• SHORT TASK
Every line below that contains "from" is to be copied.

• DATA SECTION
########
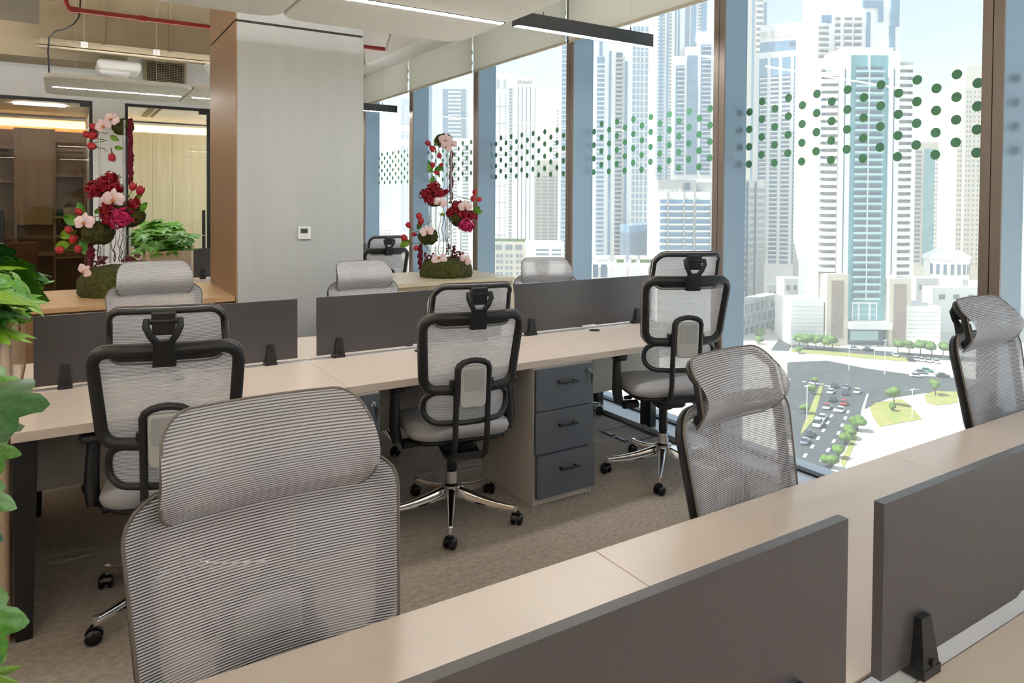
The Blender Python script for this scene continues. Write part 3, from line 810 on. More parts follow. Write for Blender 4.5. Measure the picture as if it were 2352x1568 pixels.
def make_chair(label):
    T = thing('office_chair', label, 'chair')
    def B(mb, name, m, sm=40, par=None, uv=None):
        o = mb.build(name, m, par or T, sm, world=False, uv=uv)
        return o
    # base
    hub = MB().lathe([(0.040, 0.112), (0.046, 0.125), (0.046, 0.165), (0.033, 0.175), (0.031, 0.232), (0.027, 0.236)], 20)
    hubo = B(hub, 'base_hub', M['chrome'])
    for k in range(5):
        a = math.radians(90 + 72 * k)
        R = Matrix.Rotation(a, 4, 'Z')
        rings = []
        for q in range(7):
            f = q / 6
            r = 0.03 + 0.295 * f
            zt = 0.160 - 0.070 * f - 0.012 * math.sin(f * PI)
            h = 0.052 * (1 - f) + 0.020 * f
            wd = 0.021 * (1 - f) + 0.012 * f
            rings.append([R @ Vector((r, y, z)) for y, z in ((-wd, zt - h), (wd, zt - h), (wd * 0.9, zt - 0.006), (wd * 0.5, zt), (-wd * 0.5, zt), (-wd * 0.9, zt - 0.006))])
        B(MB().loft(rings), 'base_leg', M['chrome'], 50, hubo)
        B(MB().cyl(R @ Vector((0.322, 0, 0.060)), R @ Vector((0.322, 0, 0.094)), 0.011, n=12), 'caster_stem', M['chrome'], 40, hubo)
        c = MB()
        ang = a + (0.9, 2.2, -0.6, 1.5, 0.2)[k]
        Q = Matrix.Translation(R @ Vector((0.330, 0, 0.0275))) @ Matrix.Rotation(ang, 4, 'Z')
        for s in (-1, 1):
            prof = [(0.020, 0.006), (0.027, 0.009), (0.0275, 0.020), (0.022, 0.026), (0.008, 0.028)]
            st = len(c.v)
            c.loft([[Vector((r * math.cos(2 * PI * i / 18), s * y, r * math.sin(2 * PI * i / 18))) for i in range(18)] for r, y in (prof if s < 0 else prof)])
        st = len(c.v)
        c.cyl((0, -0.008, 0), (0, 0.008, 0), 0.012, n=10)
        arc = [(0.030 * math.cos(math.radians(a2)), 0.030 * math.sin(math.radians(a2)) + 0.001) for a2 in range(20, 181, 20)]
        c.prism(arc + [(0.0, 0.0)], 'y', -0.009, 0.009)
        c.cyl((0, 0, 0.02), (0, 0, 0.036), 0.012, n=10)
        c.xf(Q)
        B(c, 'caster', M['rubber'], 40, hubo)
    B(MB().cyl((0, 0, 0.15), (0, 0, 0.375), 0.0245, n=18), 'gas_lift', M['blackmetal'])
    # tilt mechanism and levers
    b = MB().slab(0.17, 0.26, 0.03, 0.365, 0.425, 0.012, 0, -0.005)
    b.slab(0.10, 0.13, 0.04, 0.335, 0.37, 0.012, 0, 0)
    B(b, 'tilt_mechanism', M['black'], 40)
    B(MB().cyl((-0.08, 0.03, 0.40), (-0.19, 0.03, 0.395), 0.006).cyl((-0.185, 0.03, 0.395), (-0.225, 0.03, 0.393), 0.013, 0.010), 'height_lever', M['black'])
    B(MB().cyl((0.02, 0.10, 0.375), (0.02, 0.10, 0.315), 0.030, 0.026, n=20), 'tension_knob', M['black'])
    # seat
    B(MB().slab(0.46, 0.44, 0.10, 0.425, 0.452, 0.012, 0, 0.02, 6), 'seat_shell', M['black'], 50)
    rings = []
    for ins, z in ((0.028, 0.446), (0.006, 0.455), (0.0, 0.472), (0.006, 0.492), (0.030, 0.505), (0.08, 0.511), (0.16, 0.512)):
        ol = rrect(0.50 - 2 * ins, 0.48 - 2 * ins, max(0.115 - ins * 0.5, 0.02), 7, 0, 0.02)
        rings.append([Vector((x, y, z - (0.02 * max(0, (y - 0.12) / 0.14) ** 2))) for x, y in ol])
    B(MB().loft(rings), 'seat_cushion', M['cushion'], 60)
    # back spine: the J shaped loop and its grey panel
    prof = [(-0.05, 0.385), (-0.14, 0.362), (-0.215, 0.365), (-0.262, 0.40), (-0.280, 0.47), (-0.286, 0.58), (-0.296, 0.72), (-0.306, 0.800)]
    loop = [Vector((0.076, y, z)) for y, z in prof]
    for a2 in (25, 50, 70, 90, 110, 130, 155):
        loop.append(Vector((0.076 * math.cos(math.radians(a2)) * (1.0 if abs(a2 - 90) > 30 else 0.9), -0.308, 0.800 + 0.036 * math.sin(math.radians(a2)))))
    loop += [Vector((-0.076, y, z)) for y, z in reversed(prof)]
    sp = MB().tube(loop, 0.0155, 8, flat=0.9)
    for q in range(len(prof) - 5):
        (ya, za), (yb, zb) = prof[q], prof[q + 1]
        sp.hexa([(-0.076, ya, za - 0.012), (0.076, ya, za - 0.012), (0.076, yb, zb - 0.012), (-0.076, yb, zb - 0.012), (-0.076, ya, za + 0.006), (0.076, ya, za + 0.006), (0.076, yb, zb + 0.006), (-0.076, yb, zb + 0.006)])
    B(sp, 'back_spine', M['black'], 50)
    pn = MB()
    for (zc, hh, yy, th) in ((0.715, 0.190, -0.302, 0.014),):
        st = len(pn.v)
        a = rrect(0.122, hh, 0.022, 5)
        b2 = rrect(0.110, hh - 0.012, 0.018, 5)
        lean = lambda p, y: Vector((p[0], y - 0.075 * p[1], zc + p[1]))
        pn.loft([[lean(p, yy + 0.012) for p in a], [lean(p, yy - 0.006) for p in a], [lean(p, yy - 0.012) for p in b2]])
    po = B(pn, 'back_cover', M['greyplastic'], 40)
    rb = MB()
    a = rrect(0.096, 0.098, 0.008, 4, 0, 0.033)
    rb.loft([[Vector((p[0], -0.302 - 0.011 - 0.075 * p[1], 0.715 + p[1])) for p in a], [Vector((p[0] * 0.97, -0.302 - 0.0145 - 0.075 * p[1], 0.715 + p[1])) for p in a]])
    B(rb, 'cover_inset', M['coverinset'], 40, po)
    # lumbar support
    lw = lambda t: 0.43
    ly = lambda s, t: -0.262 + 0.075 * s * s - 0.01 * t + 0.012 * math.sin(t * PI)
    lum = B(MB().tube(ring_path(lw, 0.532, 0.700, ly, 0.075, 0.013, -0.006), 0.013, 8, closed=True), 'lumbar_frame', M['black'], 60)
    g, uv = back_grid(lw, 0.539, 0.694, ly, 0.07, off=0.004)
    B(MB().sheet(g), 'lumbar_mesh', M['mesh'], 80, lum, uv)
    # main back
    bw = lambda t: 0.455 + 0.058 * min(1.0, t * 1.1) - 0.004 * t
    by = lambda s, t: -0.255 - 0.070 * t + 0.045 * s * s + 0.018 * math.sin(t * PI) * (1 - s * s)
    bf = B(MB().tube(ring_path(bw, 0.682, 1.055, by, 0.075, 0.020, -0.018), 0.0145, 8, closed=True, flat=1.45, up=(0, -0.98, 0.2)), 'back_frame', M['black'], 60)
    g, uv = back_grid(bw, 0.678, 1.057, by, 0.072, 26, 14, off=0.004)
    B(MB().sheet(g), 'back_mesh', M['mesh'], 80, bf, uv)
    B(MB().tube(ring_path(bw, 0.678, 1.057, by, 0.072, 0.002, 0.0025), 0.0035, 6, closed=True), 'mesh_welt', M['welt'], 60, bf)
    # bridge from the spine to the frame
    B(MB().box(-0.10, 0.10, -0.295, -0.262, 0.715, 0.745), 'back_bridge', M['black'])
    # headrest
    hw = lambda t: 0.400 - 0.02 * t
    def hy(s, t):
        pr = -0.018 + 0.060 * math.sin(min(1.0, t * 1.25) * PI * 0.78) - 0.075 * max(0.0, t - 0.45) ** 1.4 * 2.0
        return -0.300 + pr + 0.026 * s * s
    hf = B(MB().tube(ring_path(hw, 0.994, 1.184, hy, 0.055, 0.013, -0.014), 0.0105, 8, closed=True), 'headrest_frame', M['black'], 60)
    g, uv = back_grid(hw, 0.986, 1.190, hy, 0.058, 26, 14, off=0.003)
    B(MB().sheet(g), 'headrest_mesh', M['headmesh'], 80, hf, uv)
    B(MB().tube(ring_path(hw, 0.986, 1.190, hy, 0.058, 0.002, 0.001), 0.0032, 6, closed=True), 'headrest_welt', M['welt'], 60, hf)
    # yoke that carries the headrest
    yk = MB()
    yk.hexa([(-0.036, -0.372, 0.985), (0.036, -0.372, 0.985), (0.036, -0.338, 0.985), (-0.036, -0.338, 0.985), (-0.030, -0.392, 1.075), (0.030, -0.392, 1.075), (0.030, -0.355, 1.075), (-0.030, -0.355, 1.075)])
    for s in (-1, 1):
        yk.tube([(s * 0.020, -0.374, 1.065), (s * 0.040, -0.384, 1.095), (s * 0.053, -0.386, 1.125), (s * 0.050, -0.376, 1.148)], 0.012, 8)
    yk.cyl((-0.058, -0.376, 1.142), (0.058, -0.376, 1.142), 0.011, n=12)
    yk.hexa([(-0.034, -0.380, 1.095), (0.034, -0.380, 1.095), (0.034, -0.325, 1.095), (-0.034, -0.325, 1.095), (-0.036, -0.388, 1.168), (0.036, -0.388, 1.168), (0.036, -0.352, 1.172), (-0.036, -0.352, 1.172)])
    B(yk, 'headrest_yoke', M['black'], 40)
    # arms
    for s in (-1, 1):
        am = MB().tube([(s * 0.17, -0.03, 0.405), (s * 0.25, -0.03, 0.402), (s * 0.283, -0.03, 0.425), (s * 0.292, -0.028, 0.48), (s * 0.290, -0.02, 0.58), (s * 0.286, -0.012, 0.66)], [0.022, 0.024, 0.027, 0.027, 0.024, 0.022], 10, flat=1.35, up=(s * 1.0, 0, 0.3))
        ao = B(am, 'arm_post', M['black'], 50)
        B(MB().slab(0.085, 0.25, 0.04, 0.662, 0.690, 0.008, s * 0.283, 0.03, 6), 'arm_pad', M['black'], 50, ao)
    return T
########
• SOLUTION BELOW
The Blender Python script for this scene continues. Write part 3, from line 810 on. More parts follow. Write for Blender 4.5. Measure the picture as if it were 2352x1568 pixels.
    # bridge from the spine to the frame